Ordunun elinden esliha ve cephanesi alınmış ve alınmakta…
İtilâf Devletleri, mütareke ahkâmına riayete lüzum görmüyorlar. Birer vesile ile, İtilâf donanmaları ve askerleri İstanbul'da. Adana vilâyeti, Fransızlar; Urfa, Maraş, Ayıntap, İngilizler tarafından işgal edilmiş. Antalya ve Konya'da, İtalyan kıt'aât-ı askeriyesi; Merzifon ve Samsun'da İngiliz askerleri bulunuyor. Her tarafta, ecnebî zâbit ve memurları ve hususî adamları faaliyette. Nihayet, mebde-i kelâm kabul ettiğimiz tarihten dört gün evvel, 15 Mayıs [1]335 [15 Mayıs 1919]'te İtilâf Devletleri'nin muvafakatiyle Yunan ordusu İzmir'e ihrâç ediliyor.
Bundan başka, memleketin her tarafında, anâsır-ı Hristiyaniye hafî, celî, hususî emel ve maksatlarının temin-i istihsâline, devletin bir an evvel çökmesine sarf-ı mesaî ediyorlar."(Nutuk, 1927, s. 5).
M. Kemal, sonra, İstanbul Rum Patrikhanesi'nde teşekkül eden "Mavri Mira"dan; Ermeni patriği (Zaven) Efendi'nin "Mavri Mira" heyetiyle hem-fikir olarak çalıştığından; Trabzon, Samsun ve bütün Karadeniz sahillerinde teşekkül etmiş İstanbul'daki merkeze bağlı "Pontus Cemiyeti"nden bahseder.
Ülkenin manzara-ı umumiyesi insanı dehşete düşürüyor.
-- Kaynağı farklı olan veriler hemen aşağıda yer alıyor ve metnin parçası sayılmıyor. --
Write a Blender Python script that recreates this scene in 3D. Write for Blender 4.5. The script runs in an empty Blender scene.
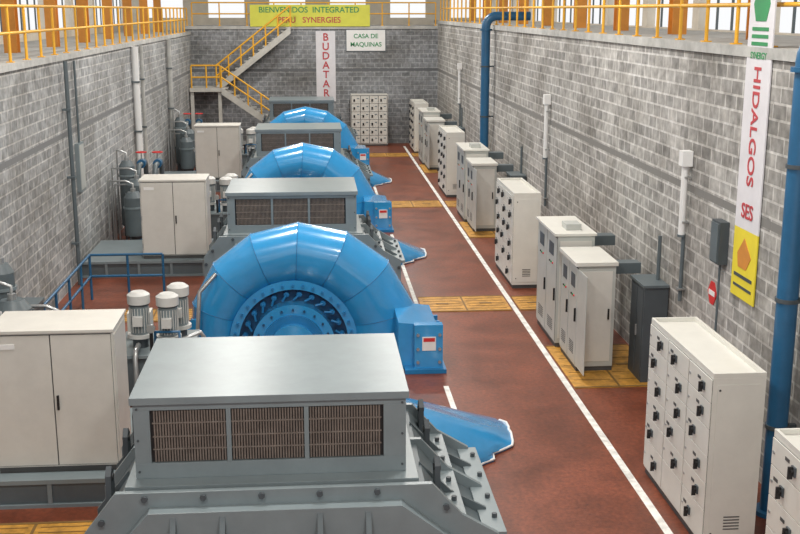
import bpy, bmesh, math, random
from mathutils import Vector, Matrix
random.seed(3)
S=13.2
MATS={}
def nt(m):
    m.use_nodes=True
    return m.node_tree.nodes,m.node_tree.links
def paint(name,col,rough=.5,metal=0.,var=.12,scale=2.5,emit=None,fine=0,coat=0):
    m=bpy.data.materials.new(name); N,L=nt(m); b=N['Principled BSDF']
    b.inputs['Roughness'].default_value=rough; b.inputs['Metallic'].default_value=metal
    if coat: b.inputs['Coat Weight'].default_value=coat; b.inputs['Coat Roughness'].default_value=.08
    tc=N.new('ShaderNodeTexCoord'); no=N.new('ShaderNodeTexNoise'); no.inputs['Scale'].default_value=scale
    no.inputs['Detail'].default_value=7; no.inputs['Roughness'].default_value=.65
    L.new(tc.outputs['Object'],no.inputs['Vector'])
    cr=N.new('ShaderNodeValToRGB'); c=Vector(col)
    cr.color_ramp.elements[0].position=.34; cr.color_ramp.elements[1].position=.66
    cr.color_ramp.elements[0].color=(*(c*(1-var)),1); cr.color_ramp.elements[1].color=(*[min(1,x*(1+var)) for x in col],1)
    L.new(no.outputs['Fac'],cr.inputs['Fac']); cur=cr.outputs['Color']
    if fine:
        n2=N.new('ShaderNodeTexNoise'); n2.inputs['Scale'].default_value=14; n2.inputs['Detail'].default_value=8; n2.inputs['Roughness'].default_value=.8
        L.new(tc.outputs['Object'],n2.inputs['Vector'])
        c2=N.new('ShaderNodeValToRGB'); c2.color_ramp.elements[0].position=.35; c2.color_ramp.elements[1].position=.65
        L.new(n2.outputs['Fac'],c2.inputs['Fac'])
        m2=N.new('ShaderNodeMix'); m2.data_type='RGBA'; m2.blend_type='OVERLAY'; m2.inputs['Factor'].default_value=fine
        L.new(cur,m2.inputs['A']); L.new(c2.outputs['Color'],m2.inputs['B']); cur=m2.outputs['Result']
        bp=N.new('ShaderNodeBump'); bp.inputs['Strength'].default_value=.15; bp.inputs['Distance'].default_value=.01
        L.new(n2.outputs['Fac'],bp.inputs['Height']); L.new(bp.outputs[0],b.inputs['Normal'])
        mr=N.new('ShaderNodeMapRange'); mr.inputs['To Min'].default_value=rough-.12; mr.inputs['To Max'].default_value=rough+.15
        L.new(no.outputs['Fac'],mr.inputs['Value']); L.new(mr.outputs[0],b.inputs['Roughness'])
    L.new(cur,b.inputs['Base Color'])
    if emit: 
        b.inputs['Emission Color'].default_value=(*col,1); b.inputs['Emission Strength'].default_value=emit
    MATS[name]=m; return m
def brick(name,axis,c1,c2,mort,dark):
    m=bpy.data.materials.new(name); N,L=nt(m); b=N['Principled BSDF']; b.inputs['Roughness'].default_value=.9
    tc=N.new('ShaderNodeTexCoord'); sp=N.new('ShaderNodeSeparateXYZ'); cb=N.new('ShaderNodeCombineXYZ')
    L.new(tc.outputs['Object'],sp.inputs[0]); L.new(sp.outputs[axis],cb.inputs[0]); L.new(sp.outputs['Z'],cb.inputs[1])
    br=N.new('ShaderNodeTexBrick'); L.new(cb.outputs[0],br.inputs['Vector'])
    br.inputs['Color1'].default_value=(*c1,1); br.inputs['Color2'].default_value=(*c2,1); br.inputs['Mortar'].default_value=(*mort,1)
    br.inputs['Scale'].default_value=1; br.inputs['Brick Width'].default_value=.44; br.inputs['Row Height'].default_value=.22
    br.inputs['Mortar Size'].default_value=.018; br.inputs['Bias'].default_value=-.1
    no=N.new('ShaderNodeTexNoise'); no.inputs['Scale'].default_value=.45; no.inputs['Detail'].default_value=8; no.inputs['Roughness'].default_value=.7
    L.new(tc.outputs['Object'],no.inputs['Vector'])
    cr=N.new('ShaderNodeValToRGB'); cr.color_ramp.elements[0].position=.36; cr.color_ramp.elements[1].position=.6
    cr.color_ramp.elements[0].color=(dark,dark*.97,dark*.92,1); cr.color_ramp.elements[1].color=(1.1,1.1,1.1,1)
    L.new(no.outputs['Fac'],cr.inputs['Fac'])
    mx=N.new('ShaderNodeMix'); mx.data_type='RGBA'; mx.blend_type='MULTIPLY'; mx.inputs['Factor'].default_value=1
    L.new(br.outputs['Color'],mx.inputs['A']); L.new(cr.outputs['Color'],mx.inputs['B'])
    n2=N.new('ShaderNodeTexNoise'); n2.inputs['Scale'].default_value=6; n2.inputs['Detail'].default_value=6
    L.new(tc.outputs['Object'],n2.inputs['Vector'])
    m2=N.new('ShaderNodeMix'); m2.data_type='RGBA'; m2.blend_type='OVERLAY'; m2.inputs['Factor'].default_value=.8
    L.new(mx.outputs['Result'],m2.inputs['A']); L.new(n2.outputs['Fac'],m2.inputs['B'])
    cur=m2.outputs['Result']
    for zc in (3.63,):
        s=N.new('ShaderNodeMath'); s.operation='SUBTRACT'; s.inputs[1].default_value=zc; L.new(sp.outputs['Z'],s.inputs[0])
        a=N.new('ShaderNodeMath'); a.operation='ABSOLUTE'; L.new(s.outputs[0],a.inputs[0])
        lt=N.new('ShaderNodeMath'); lt.operation='LESS_THAN'; lt.inputs[1].default_value=.06; L.new(a.outputs[0],lt.inputs[0])
        m3=N.new('ShaderNodeMix'); m3.data_type='RGBA'; L.new(lt.outputs[0],m3.inputs['Factor']); L.new(cur,m3.inputs['A'])
        m3.inputs['B'].default_value=(c1[0]*.5,c1[1]*.5,c1[2]*.5,1); cur=m3.outputs['Result']
    L.new(cur,b.inputs['Base Color'])
    bp=N.new('ShaderNodeBump'); bp.inputs['Strength'].default_value=.6; bp.inputs['Distance'].default_value=.015
    L.new(br.outputs['Fac'],bp.inputs['Height']); bp.invert=True; L.new(bp.outputs[0],b.inputs['Normal'])
    MATS[name]=m
brick('block_side','Y',(.41,.40,.38),(.255,.25,.24),(.56,.55,.53),.55)
brick('block_left','Y',(.37,.38,.385),(.25,.26,.265),(.50,.50,.49),.6)
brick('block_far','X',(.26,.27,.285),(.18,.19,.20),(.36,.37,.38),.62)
paint('floor_red',(.165,.043,.02),.38,var=.32,scale=.9,fine=.4)
paint('line_white',(.75,.74,.70),.6,var=.25,scale=4)
paint('yellow_plate',(.50,.25,.04),.5,var=.35,scale=5)
paint('yellow_dark',(.20,.11,.03),.6)
paint('yellow',(.80,.42,.03),.45,var=.08)
paint('orange',(.62,.25,.04),.5,var=.1)
paint('grey_gen',(.20,.24,.255),.33,var=.07)
paint('grey_dark',(.065,.078,.088),.5,var=.1)
paint('grey_mid',(.105,.13,.142),.42,var=.1)
paint('mesh_brown',(.17,.14,.12),.6,var=.2,scale=8)
paint('black',(.012,.012,.013),.4)
paint('cab_white',(.68,.67,.62),.4,var=.04)
paint('cab_cream',(.63,.615,.57),.42,var=.05)
paint('cab_grey',(.46,.475,.45),.42,var=.05)
paint('seam',(.07,.07,.07),.6)
paint('blue',(.03,.31,.66),.24,var=.08,scale=1.5,coat=1.0)
paint('blue_seam',(.015,.19,.44),.35,var=.1)
paint('blue_dark',(.01,.07,.16),.4)
paint('pipe_blue',(.02,.11,.23),.35,var=.12)
paint('steel',(.45,.46,.46),.35,.7)
paint('motor',(.58,.58,.56),.4,var=.05)
paint('concrete',(.44,.44,.42),.85,var=.2)
paint('wall_cream',(.68,.63,.54),.8,var=.08)
paint('roof',(.45,.46,.46),.8)
paint('white',(.8,.8,.79),.5,var=.03)
paint('red',(.6,.03,.03),.5)
paint('red_print',(.50,.06,.07),.6)
paint('green',(.03,.26,.09),.5)
paint('banner_yellow',(.80,.66,.04),.6,var=.05)
paint('banner_lime',(.64,.64,.08),.6,var=.05)
paint('banner_white',(.70,.69,.72),.6,var=.05)
paint('lamp_glow',(1,.97,.9),.5,emit=6)
paint('tile',(.50,.49,.45),.7)

class B:
    def __init__(s): s.v=[];s.f=[];s.m=[];s.sm=[];s.mats=[]
    def mi(s,n):
        if n not in s.mats: s.mats.append(n)
        return s.mats.index(n)
    def add(s,vs,fs,mat,smooth=False):
        o=len(s.v); s.v+= [tuple(v) for v in vs]; k=s.mi(mat)
        for f in fs: s.f.append([i+o for i in f]); s.m.append(k); s.sm.append(smooth)
    def box(s,x0,x1,y0,y1,z0,z1,mat):
        v=[(x,y,z) for z in (z0,z1) for y in (y0,y1) for x in (x0,x1)]
        s.add(v,[(0,2,3,1),(4,5,7,6),(0,1,5,4),(2,6,7,3),(0,4,6,2),(1,3,7,5)],mat)
    def cyl(s,p0,p1,r0,mat,r1=None,n=14,caps=True):
        if r1 is None:r1=r0
        p0=Vector(p0);p1=Vector(p1);d=(p1-p0).normalized()
        a=d.orthogonal().normalized();b=d.cross(a)
        v=[];
        for p,r in((p0,r0),(p1,r1)):
            for i in range(n):
                t=2*math.pi*i/n; v.append(p+(a*math.cos(t)+b*math.sin(t))*r)
        s.add(v,[(i,(i+1)%n,n+(i+1)%n,n+i) for i in range(n)],mat,True)
        if caps:
            s.add(v[:n],[tuple(range(n))[::-1]],mat); s.add(v[n:],[tuple(range(n))],mat)
    def tube(s,pts,r,mat,n=8):
        pts=[Vector(p) for p in pts]; rings=[]
        prev=None
        for i,p in enumerate(pts):
            if i==0:d=pts[1]-p
            elif i==len(pts)-1:d=p-pts[i-1]
            else:d=(pts[i+1]-p).normalized()+(p-pts[i-1]).normalized()
            d.normalize()
            if prev is None:a=d.orthogonal().normalized()
            else:
                a=prev-d*prev.dot(d)
                a=a.normalized() if a.length>1e-4 else d.orthogonal().normalized()
            prev=a;b=d.cross(a)
            rings.append([p+(a*math.cos(2*math.pi*k/n)+b*math.sin(2*math.pi*k/n))*r for k in range(n)])
        v=[q for R in rings for q in R]; f=[]
        for i in range(len(pts)-1):
            for k in range(n): f.append((i*n+k,i*n+(k+1)%n,(i+1)*n+(k+1)%n,(i+1)*n+k))
        s.add(v,f,mat,True)
        s.add(rings[0],[tuple(range(n))[::-1]],mat); s.add(rings[-1],[tuple(range(n))],mat)
    def prismY(s,pts,y0,y1,mat):
        n=len(pts); v=[(x,y0,z) for x,z in pts]+[(x,y1,z) for x,z in pts]
        s.add(v,[tuple(range(n)),tuple(range(2*n-1,n-1,-1))]+[(i,n+i,n+(i+1)%n,(i+1)%n) for i in range(n)],mat)
    def prismX(s,pts,x0,x1,mat):
        n=len(pts); v=[(x0,y,z) for y,z in pts]+[(x1,y,z) for y,z in pts]
        s.add(v,[tuple(range(n)),tuple(range(2*n-1,n-1,-1))]+[(i,n+i,n+(i+1)%n,(i+1)%n) for i in range(n)],mat)
    def make(s,name,org=(0,0,0),bevel=0,cut0=False):
        o=Vector(org)
        me=bpy.data.meshes.new(name); me.from_pydata([Vector(v)-o for v in s.v],[],s.f)
        for i,p in enumerate(me.polygons): p.material_index=s.m[i]; p.use_smooth=s.sm[i]
        for n in s.mats: me.materials.append(MATS[n])
        bm=bmesh.new(); bm.from_mesh(me)
        if cut0:
            bmesh.ops.bisect_plane(bm,geom=bm.verts[:]+bm.edges[:]+bm.faces[:],plane_co=(0,0,0.002-o.z),plane_no=(0,0,1),clear_inner=True)
        bmesh.ops.recalc_face_normals(bm,faces=bm.faces[:]); bm.to_mesh(me); bm.free()
        ob=bpy.data.objects.new(name,me); ob.location=o; bpy.context.scene.collection.objects.link(ob)
        if bevel:
            b=ob.modifiers.new('Bevel','BEVEL'); b.width=bevel; b.segments=2; b.limit_method='ANGLE'; b.angle_limit=math.radians(50)
        return ob
def copy(ob,dy,dx=0):
    c=ob.copy(); c.location=ob.location+Vector((dx,dy,0)); bpy.context.scene.collection.objects.link(c); return c
def text(par,name,body,loc,size,rot,mat,align='CENTER',sx=1):
    cu=bpy.data.curves.new(name,'FONT'); cu.body=body; cu.size=size; cu.extrude=.003; cu.align_x=align; cu.align_y='CENTER'; cu.offset=.004*size/.3
    cu.materials.append(MATS[mat]); o=bpy.data.objects.new(name,cu); bpy.context.scene.collection.objects.link(o)
    o.parent=par; o.location=Vector(loc)-par.location; o.rotation_euler=rot; o.scale=(sx,1,1); return o
FACE_Y=(math.pi/2,0,0); FACE_X=(math.pi/2,0,-math.pi/2)
RX=Matrix.Rotation(-math.pi/2,3,'Z')@Matrix.Rotation(math.pi/2,3,'X')
DOWN_X=(RX@Matrix.Rotation(-math.pi/2,3,'Z')).to_euler()
YF=55.0; YN=-3.0; XR=6.2; XL=-5.85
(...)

Ve biz olağanüstü çabayla bu dehşetten çıkıyoruz. Onun için kimse 19 Mayıs'ı tartışmasın. Sonra şu inkılâp oldu, bu inkılap oldu... Türkiye'nin şartlarına uydu veya uymadı... Saldırmadan, ilmî zeminde tartışın. Sözümüz olamaz.